### BRIEF
Starting at the first line of the listing below, repeat each line exactly until the line containing "return b.obj(name, mat or M_BARK)", which you include. Leave out pictures.

### EXTRACTED ENTRIES

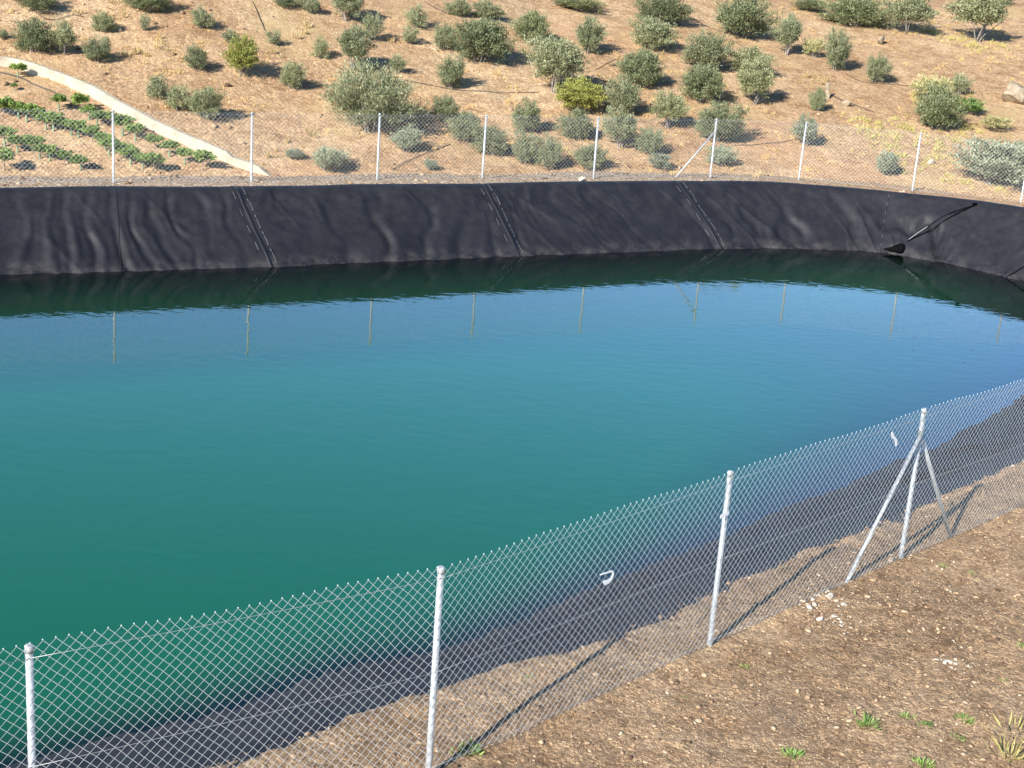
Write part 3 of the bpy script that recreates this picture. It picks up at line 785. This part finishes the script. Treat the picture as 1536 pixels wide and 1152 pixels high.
def trunk_mesh(name, seed, z_top=.55, n=4, r0=.035, spread=.2, mat=None):
    r = np.random.default_rng(seed); b = Buf()
    for k in range(n):
        a = r.uniform(0, 2 * math.pi); e = np.array([math.cos(a), math.sin(a), 0]) * spread * r.uniform(.4, 1.1)
        p = np.array([r.normal(0, .02), r.normal(0, .02), -.06]); q = e + (0, 0, z_top * r.uniform(.75, 1.1))
        mid = (p + q) / 2 + np.array([r.normal(0, .03), r.normal(0, .03), .03])
        ts = np.linspace(0, 1, 6)[:, None]
        pts = (1 - ts) ** 2 * p + 2 * ts * (1 - ts) * mid + ts ** 2 * q
        b.tube(pts, np.linspace(r0 * r.uniform(.8, 1.2), r0 * .3, 6), 6)
    return b.obj(name, mat or M_BARK)

PROTO = {}
def proto(kind, variants, trunk_kw=None, **kw):
    mat = kw.pop('mat')
    PROTO[kind] = []
    for k in range(variants):
        c = crown_mesh('crown', hash_seed(kind) + k, mat, **kw)
        t = trunk_mesh('trunk', hash_seed(kind) + 50 + k, **trunk_kw) if trunk_kw else None
        for o in (c, t):
            if o: COL.objects.unlink(o)
        PROTO[kind].append((c, t))
def hash_seed(s): return sum(ord(ch) * (i + 3) for i, ch in enumerate(s)) * 13

proto('O', 5, dict(z_top=.4, n=4, r0=.016), mat=M_OLIVE, n_spray=150, per=60, z0=-.06, waist=.16, ll=.050, lw=.0125, lump=.40, up=.7)
proto('D', 4, dict(z_top=.5, n=4, r0=.020), mat=M_DARK, n_spray=190, per=58, z0=-.06, waist=.10, ll=.045, lw=.0125, lump=.36, up=.7)
proto('T', 3, dict(z_top=.4, n=4, r0=.017, spread=.16), mat=M_OLIVE, n_spray=150, per=56, z0=.02, waist=.30, ll=.050, lw=.0130, lump=.42, up=.7)
proto('M', 1, dict(z_top=.5, n=6, r0=.014, spread=.34), mat=M_OLIVE, n_spray=150, per=44, z0=.16, waist=.10, ll=.055, lw=.016)
proto('B', 1, dict(z_top=.5, n=6, r0=.018, spread=.25), mat=M_OLIVE, n_spray=300, per=48, z0=.0, waist=.16, ll=.040, lw=.0085, up=.9, lump=.22)
proto('S', 3, dict(z_top=.6, n=3, r0=.022), mat=M_OLIVE, n_spray=60, per=44, z0=-.03, waist=.30, ll=.070, lw=.019, fuzz=.05, lump=.4)
proto('G', 3, dict(z_top=.4, n=5, r0=.016), mat=M_GREY, n_spray=130, per=42, z0=.0, waist=.12, ll=.06, lw=.015, up=.9, lump=.42)
proto('Y', 2, dict(z_top=.4, n=5, r0=.016), mat=M_YEL, n_spray=130, per=42, z0=.0, waist=.16, ll=.062, lw=.017, up=.8)
proto('W', 2, dict(z_top=.3, n=5, r0=.012), mat=M_PALE, n_spray=70, per=30, z0=.02, waist=.05, ll=.12, lw=.018, up=1.1)
proto('L', 1, dict(z_top=.3, n=4, r0=.014), mat=M_LOW, n_spray=80, per=30, z0=.02, waist=.0, ll=.10, lw=.03)
proto('V', 4, None, mat=M_VINE, n_spray=30, per=44, z0=.36, waist=.2, ll=.10, lw=.062, up=.1, fuzz=.05, lump=.35, hollow=.3)

def plant_part(src, name, root):
    o = src.copy(); o.name = name; COL.objects.link(o); o.parent = root
    return o

KIND = {'O': ('olive_tree', 'tree'), 'D': ('olive_tree', 'tree'), 'T': ('olive_tree', 'tree'), 'M': ('olive_tree', 'tree'), 'B': ('olive_tree', 'tree'),
        'S': ('olive_sapling', 'young tree'), 'G': ('scrub_bush', 'bush'), 'Y': ('broom_bush', 'bush'), 'W': ('dry_brush', 'bush'), 'L': ('low_shrub', 'shrub')}
GROUP = {'olive_tree': 'olive trees on the slope', 'olive_sapling': 'olive saplings on the slope', 'scrub_bush': 'grey scrub behind the fence',
         'broom_bush': 'yellow green bushes on the slope', 'dry_brush': 'pale brush on the slope', 'low_shrub': None}
tz = gz([t[0] for t in TREES], [t[1] for t in TREES])
for i, (x, y, w, h, k, label) in enumerate(TREES):
    name, cat = KIND[k]
    var = PROTO[k][i % len(PROTO[k])]
    root = empty(name, (x, y, float(tz[i]) - .03 - (.11 * h if k in 'ODSBG' else 0)), label, cat, GROUP[name], random.uniform(0, 6.28))
    root.scale = (w * 1.30, w * 1.30, h * 1.16)
    c = plant_part(var[0], 'crown', root)
    if var[1]: plant_part(var[1], 'trunk', root)

# vines: leafy head on a thin stem in a green guard tube
ROWS = ['middle vine row', 'vine row nearest the berm', 'upper vine row beside the white wall', 'bare patch by the hose', 'berm edge']
ORD = ['first', 'second', 'third', 'fourth', 'fifth', 'sixth', 'seventh', 'eighth', 'ninth', 'tenth', 'eleventh', 'twelfth', 'thirteenth', 'fourteenth', 'fifteenth', 'sixteenth', 'seventeenth', 'eighteenth']
sb = Buf(); sb.tube([(0, 0, -.05), (.01, 0, .3), (-.01, .01, .65)], [.022, .018, .012], 6); VSTEM = sb.obj('stem', M_BARK); COL.objects.unlink(VSTEM)
sb = Buf(); sb.tube([(0, 0, -.03), (0, 0, .36)], [.05, .045], 8, False); VGUARD = sb.obj('guard_tube', M_GUARD); COL.objects.unlink(VGUARD)
vz = gz([t[0] for t in VINES], [t[1] for t in VINES])
for i, (x, y, r, k) in enumerate(VINES):
    if r < 3: label = 'leafy young vine, %s along the %s' % (ORD[k], ROWS[r])
    elif r == 3: label = ('small vine under the white wall beside the black hose' if k == 0 else 'tiny low vine below the black hose, near the lone small vine')
    else: label = 'vine half hidden behind the berm edge, below the nearest row'
    v = empty('grape_vine', (x, y, float(vz[i])), label, 'vine', 'young vines in rows', random.uniform(0, 6.28))
    s = random.uniform(.62, .86) * (.55 if r == 3 and k == 1 else 1)
    v.scale = (s * 1.0, s * 1.0, s * .82)
    plant_part(PROTO['V'][i % 4][0], 'crown', v); plant_part(VSTEM, 'stem', v)
    if i % 3 != 1: plant_part(VGUARD, 'guard_tube', v)

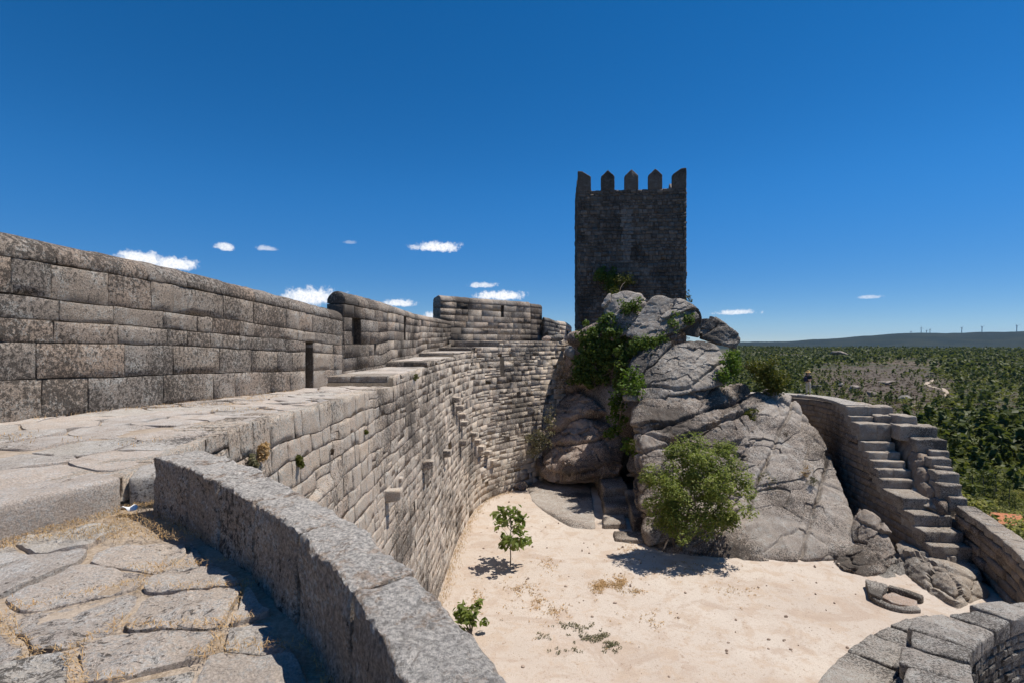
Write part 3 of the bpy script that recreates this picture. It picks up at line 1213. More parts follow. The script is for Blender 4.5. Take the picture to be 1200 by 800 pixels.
def parapet(name, label, path, base, top, fr, openings, length, mat, seed, thick=.62, s0=0.0, s1=None, n=3, cop_len=1.3, mcop=None, back_ok=True, endmat=None):
    rng = np.random.default_rng(seed)
    root = thing(name, label, 'wall')
    W = Wall(path, None, .3)
    s1 = path.L if s1 is None else s1
    def line(i):
        f = frac_line(fr[i] - (.03 if i == 0 else 0), base, top)
        return f if i in (0, len(fr) - 1) else (lambda s: f(s) + wob(s, i + seed, .012))
    cs = [(line(i), line(i + 1)) for i in range(len(fr) - 1)]
    for (a, b, f0, f1) in W.lay(rng, s0, s1, cs, length, openings, .5):
        V, F = W.stone(rng, a, b, f0, f1, n=n, gap=.008 if n > 1 else .012, bev=.006, bulge=.002, rough=.008, back=.3)
        obj('wall_stone', V, F, mat, root, smooth=False)
    # rounded coping
    x = s0
    fc = frac_line(fr[-1], base, top)
    while x < s1 - .01:
        L = cop_len * rng.uniform(.7, 1.3)
        if s1 - x - L < .5: L = s1 - x
        dz = rng.normal(0, .006)

        def prof(s):
            zb, zt = float(fc(s)) + .006, float(top(s)) + dz
            h = zt - zb
            return [(-thick, zb), (.012, zb), (.02, zb + h * .30), (-.03, zb + h * .62), (-.13, zb + h * .86), (-.26, zt), (-.40, zb + h * .95), (-thick + .06, zb + h * .6), (-thick, zb + h * .3)]
        V, F = block(path, x, x + L, prof, .14, .02, .022, 3.0, seed + int(x * 10), flip=True)
        obj('coping_stone', V, F, mcop or mat, root)
        x += L
    # recessed core with a plain outer face, left open behind the loopholes
    ops = sorted(openings)
    cuts = [s0 + .02] + [c for o_ in ops for c in (o_[0], o_[1])] + [s1 - .02]
    g = Geo()
    for i in range(0, len(cuts) - 1):
        a, b = cuts[i], cuts[i + 1]
        if b - a < .02: continue
        m = max(2, int((b - a) / .6) + 1)
        dd = -.026 if i % 2 == 0 else -.28
        V, F = sweep(path, np.linspace(a, b, m), lambda s: [(-thick + .02, float(base(s)) - .4), (dd, float(base(s)) - .4), (dd, float(fc(s)) - .01), (-thick + .02, float(fc(s)) - .01)], flip=True)
        g.add(V, F)
    g.build('wall_core', M_CORE, root, smooth=False)
    # dressed end faces
    for e, sg in ((s0, -1), (s1, 1)):
        rows = [f for f in fr]
        for a, b in zip(rows[:-1], rows[1:]):
            za, zb = float(frac_line(a, base, top)(e)), float(frac_line(b, base, top)(e))
            s_a, s_b = (e - .03, e + .25) if sg < 0 else (e - .25, e + .03)
            V, F = block(path, s_a, s_b, [(-thick, za + .006), (-.02, za + .006), (-.02, zb - .006), (-thick, zb - .006)], .2, .02, .012, 3, seed + 3, flip=True)
            obj('end_stone', V, F, endmat or mat, root)
    return root


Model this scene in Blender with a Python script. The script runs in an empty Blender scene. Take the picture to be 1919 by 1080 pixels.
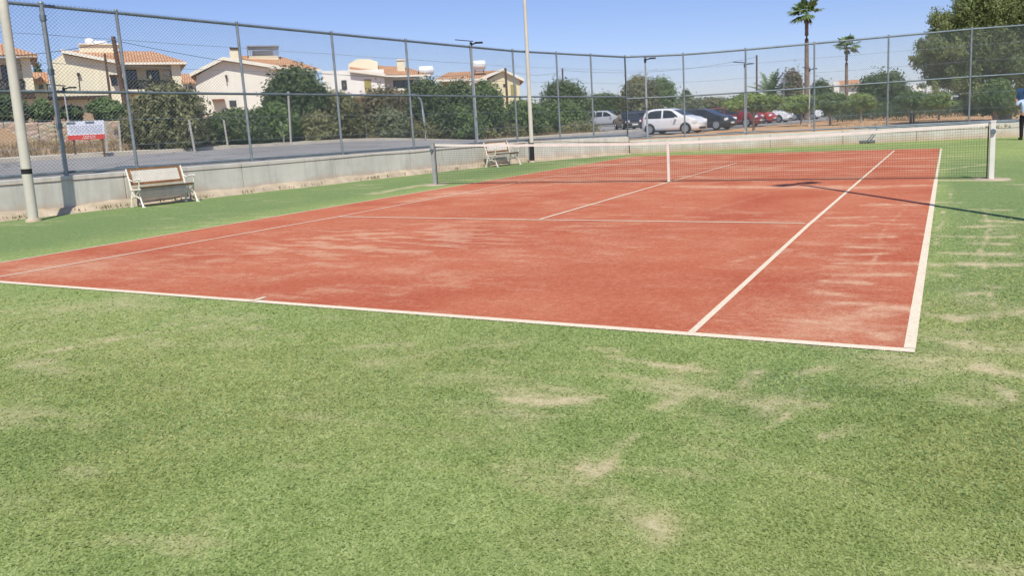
import bpy, bmesh, math, random
import numpy as np
from mathutils import Vector, Matrix
random.seed(7); rng = np.random.default_rng(11)
R = math.radians
sc = bpy.context.scene
COL = sc.collection

# ------------------------------------------------------------------ survey
# camera station and its calibrated lens; at()/ground() turn a sighting of the
# survey into a real world point at a real distance
CAM = np.array([5.62, -16.751, 1.464]); YAW, PIT, ROL = -.458, -.158, -.049
FPX, CX, CY, IW, IH = 1452.25, 1063.2, 460.0, 1919, 1080
_f = np.array([math.sin(YAW)*math.cos(PIT), math.cos(YAW)*math.cos(PIT), math.sin(PIT)])
_r0 = np.array([math.cos(YAW), -math.sin(YAW), 0.0]); _u0 = np.cross(_r0, _f)
_r = math.cos(ROL)*_r0 + math.sin(ROL)*_u0; _u = -math.sin(ROL)*_r0 + math.cos(ROL)*_u0
def ray(px, py): return _f + _r*(px-CX)/FPX - _u*(py-CY)/FPX
def at(px, py, D):
    v = ray(px, py); return CAM + v*(D/math.hypot(v[0], v[1]))
def onz(px, py, z=0.0):
    v = ray(px, py); return CAM + v*((z-CAM[2])/v[2])
def onplane(px, py, A, B):
    n = np.array([B[1]-A[1], A[0]-B[0]]); v = ray(px, py)
    return CAM + v*(((np.array(A[:2])-CAM[:2])@n)/(v[:2]@n))
def bear(px, py):            # horizontal bearing of a sighting: unit away vector, unit right vector
    v = ray(px, py); h = math.hypot(v[0], v[1]); a = np.array([v[0]/h, v[1]/h, 0]); return a, np.array([a[1], -a[0], 0])

WA = np.array([-12.095, -7.942]); WD = np.array([.16619542, .98609284]); WN = np.array([-.98609284, .16619542])
CORNER = (-6.45, 14.1); FD = np.array([.9421, .3354]); FN = np.array([-.3354, .9421])
def ss(x, a, b):
    t = np.clip((x-a)/(b-a), 0, 1); return t*t*(3-2*t)
def zg(x, y):                # height of the land outside the court walls
    p = (x-WA[0])*WN[0] + (y-WA[1])*WN[1]; s = (x-WA[0])*WD[0] + (y-WA[1])*WD[1]
    q = ss(s + np.where(p < 0, -p*1.2, 0), 18, 29)
    pc = np.clip(p, 0, 11)
    z = (.78+.027*pc)*(1-q) + (.45+.010*pc)*q
    b = 1-ss(s, 30, 44)
    z = z + b*(.50*ss(p, 10.9, 15) + .82*ss(p, 15.1, 15.7) + 1.7*ss(p, 18, 50)) + (1-b)*(3.3*ss(p, 38, 60) + .27*ss(p, 17, 27))
    return z
def ps2(p, s): return WA + WN*p + WD*s
def ground(px, py):
    v = ray(px, py); t = 5.0
    for k in range(4000):
        X = CAM + v*t
        if X[2] <= float(zg(X[0], X[1])): return X
        t += .1
    return X

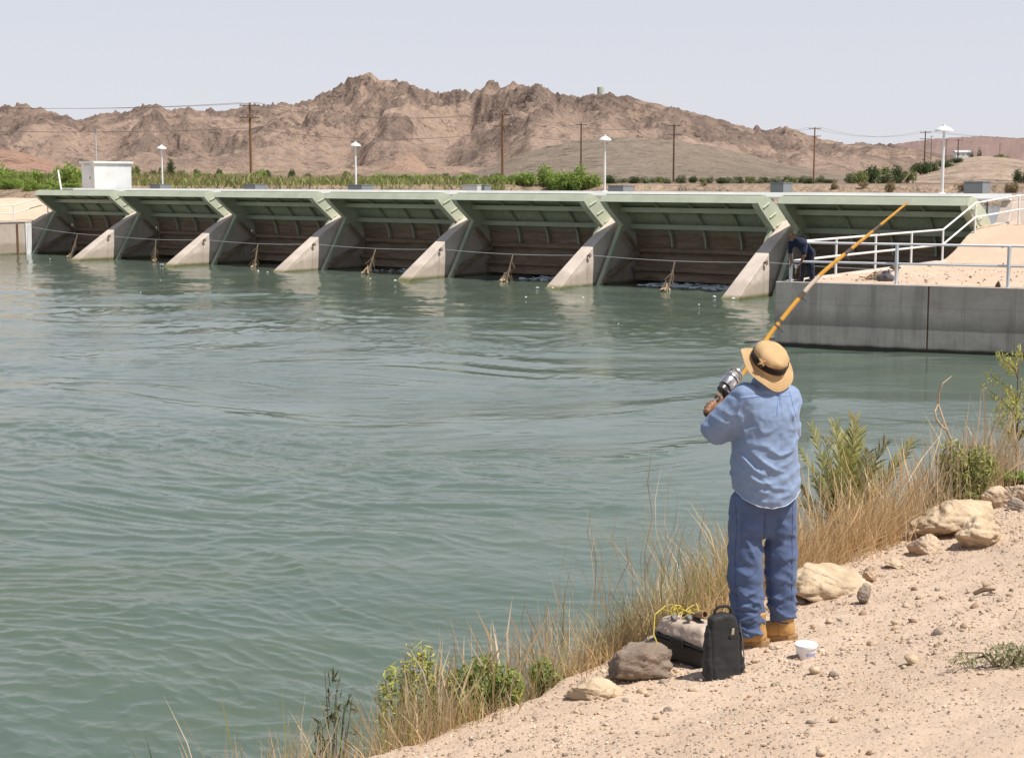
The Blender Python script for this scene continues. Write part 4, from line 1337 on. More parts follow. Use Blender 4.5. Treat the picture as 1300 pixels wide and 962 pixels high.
class SDF:
    def __init__(self, lo, hi, h):
        self.lo = np.array(lo, float); self.h = h
        n = np.ceil((np.array(hi) - self.lo) / h).astype(int) + 1
        self.n = n; self.F = np.full(n, 1.0, np.float32)
        self.ax = [self.lo[i] + h * np.arange(n[i]) for i in range(3)]
    def block(self, lo, hi):
        i0 = np.clip(np.floor((np.array(lo) - self.lo) / self.h).astype(int), 0, self.n - 1)
        i1 = np.clip(np.ceil((np.array(hi) - self.lo) / self.h).astype(int) + 1, 1, self.n)
        s = tuple(slice(a, b) for a, b in zip(i0, i1))
        return s, np.meshgrid(*[self.ax[i][s[i]] for i in range(3)], indexing='ij')
    def _put(self, lo, hi, fn, k, sub=False):
        s, G = self.block(lo, hi)
        if 0 in self.F[s].shape: return self
        d = fn(*G)
        self.F[s] = -smin(-self.F[s], d, k) if sub else smin(self.F[s], d, k)
        return self
    def cap(self, a, b, r1, r2=None, k=0.02, sub=False, flat=None):
        """tapered capsule; flat=(axis vector, factor) squashes the section"""
        r2 = r1 if r2 is None else r2
        a = np.array(a, float); b = np.array(b, float); m = max(r1, r2) * 1.3 + k + 0.03
        d = b - a; L = max(d @ d, 1e-9)
        def f(X, Y, Z):
            px, py, pz = X - a[0], Y - a[1], Z - a[2]
            t = np.clip((px * d[0] + py * d[1] + pz * d[2]) / L, 0, 1)
            qx, qy, qz = px - t * d[0], py - t * d[1], pz - t * d[2]
            if flat is not None:
                ax, fac = flat; q = qx * ax[0] + qy * ax[1] + qz * ax[2]
                e = (1 / fac - 1) * q
                qx, qy, qz = qx + e * ax[0], qy + e * ax[1], qz + e * ax[2]
            return np.sqrt(qx * qx + qy * qy + qz * qz) - (r1 + (r2 - r1) * t)
        return self._put(np.minimum(a, b) - m, np.maximum(a, b) + m, f, k, sub)
    def path(self, pts, rs, k=0.015, flat=None):
        for i in range(len(pts) - 1): self.cap(pts[i], pts[i + 1], rs[i], rs[i + 1], k, False, flat)
        return self
    def ell(self, c, r, k=0.02, rz=0.0, R=None, sub=False):
        c = np.array(c, float); r = np.array(r, float); m = r.max() + k + 0.03
        M = np.array(R if R is not None else Matrix.Rotation(rz, 3, 'Z')).T
        def f(X, Y, Z):
            p = np.stack([X - c[0], Y - c[1], Z - c[2]]).reshape(3, -1)
            q = (M @ p) / r[:, None]
            l = np.sqrt((q * q).sum(0)); l2 = np.sqrt(((q / r[:, None]) ** 2).sum(0))
            return (l * (l - 1) / np.maximum(l2, 1e-6)).reshape(X.shape)
        return self._put(c - m, c + m, f, k, sub)
    def grid(self): return np.meshgrid(*self.ax, indexing='ij')
    def clip(self, fn, k=0.0):
        self.F = (-smin(-self.F, -fn(*self.grid()), k)).astype(np.float32); return self
    def push(self, fn):
        near = np.abs(self.F) < 0.05
        ii = np.nonzero(near)
        X, Y, Z = (self.ax[i][ii[i]] for i in range(3))
        self.F[ii] -= fn(X, Y, Z); return self
    def mesh(self):
        F = self.F; F[0] = F[-1] = 1; F[:, 0] = F[:, -1] = 1; F[:, :, 0] = F[:, :, -1] = 1
        S = F < 0
        n = F.shape
        C = [np.s_[0:n[0] - 1], np.s_[1:n[0]]], [np.s_[0:n[1] - 1], np.s_[1:n[1]]], [np.s_[0:n[2] - 1], np.s_[1:n[2]]]
        cnt = sum(S[C[0][i], C[1][j], C[2][k]].astype(np.int8) for i in (0, 1) for j in (0, 1) for k in (0, 1))
        act = (cnt > 0) & (cnt < 8)
        idx = np.full(act.shape, -1, np.int64); I = np.argwhere(act); idx[act] = np.arange(len(I))
        acc = np.zeros((len(I), 3)); num = np.zeros(len(I))
        corner = {(i, j, k): F[I[:, 0] + i, I[:, 1] + j, I[:, 2] + k] for i in (0, 1) for j in (0, 1) for k in (0, 1)}
        for c0 in corner:
            for axn in range(3):
                if c0[axn]: continue
                c1 = tuple(1 if q == axn else c0[q] for q in range(3))
                f0, f1 = corner[c0], corner[c1]; m = (f0 < 0) != (f1 < 0)
                t = np.where(m, f0 / np.where(m, f0 - f1, 1), 0)
                p = np.array(c0, float)[None] + np.zeros((len(I), 3)); p[:, axn] = t
                acc[m] += p[m]; num += m
        V = (I + acc / num[:, None]) * self.h + self.lo
        Q = []
        for axn, (u, v) in enumerate(((1, 2), (2, 0), (0, 1))):
            a = [slice(1, -1)] * 3; b = [slice(1, -1)] * 3
            a[axn] = slice(0, -1); b[axn] = slice(1, None)
            s0 = S[tuple(a)]; s1 = S[tuple(b)]
            P = np.argwhere(s0 != s1); fl = s0[s0 != s1]
            P = P + np.array([0 if q == axn else 1 for q in range(3)])
            eu = np.eye(3, dtype=int)[u]; ev = np.eye(3, dtype=int)[v]
            q = [idx[tuple((P - o).T)] for o in (0 * eu, eu, eu + ev, ev)]
            q = np.stack(q, 1)
            q[~fl] = q[~fl][:, ::-1]
            Q.append(q)
        Q = np.concatenate(Q); Q = Q[(Q >= 0).all(1)]
        # surface nets wind: make outward
        return V, Q[:, ::-1]
    def build(self, name, mat, parent=None, relax=1):
        V, Q = self.mesh()
        for _ in range(relax):
            acc = np.zeros_like(V); c = np.zeros(len(V))
            for i in range(4):
                a, b = Q[:, i], Q[:, (i + 1) % 4]
                np.add.at(acc, a, V[b]); np.add.at(c, a, 1); np.add.at(acc, b, V[a]); np.add.at(c, b, 1)
            V = 0.5 * V + 0.5 * acc / np.maximum(c, 1)[:, None]
        o = np_mesh(name, V, Q, mat, parent, smooth=True)
        bm = bmesh.new(); bm.from_mesh(o.data); bmesh.ops.recalc_face_normals(bm, faces=bm.faces); bm.to_mesh(o.data); bm.free()
        for p in o.data.polygons: p.use_smooth = True
        return o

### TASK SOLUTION
Write part 3 of the bpy script that recreates this picture. It picks up at line 785. This part finishes the script. Treat the picture as 1536 pixels wide and 1152 pixels high.
def trunk_mesh(name, seed, z_top=.55, n=4, r0=.035, spread=.2, mat=None):
    r = np.random.default_rng(seed); b = Buf()
    for k in range(n):
        a = r.uniform(0, 2 * math.pi); e = np.array([math.cos(a), math.sin(a), 0]) * spread * r.uniform(.4, 1.1)
        p = np.array([r.normal(0, .02), r.normal(0, .02), -.06]); q = e + (0, 0, z_top * r.uniform(.75, 1.1))
        mid = (p + q) / 2 + np.array([r.normal(0, .03), r.normal(0, .03), .03])
        ts = np.linspace(0, 1, 6)[:, None]
        pts = (1 - ts) ** 2 * p + 2 * ts * (1 - ts) * mid + ts ** 2 * q
        b.tube(pts, np.linspace(r0 * r.uniform(.8, 1.2), r0 * .3, 6), 6)
    return b.obj(name, mat or M_BARK)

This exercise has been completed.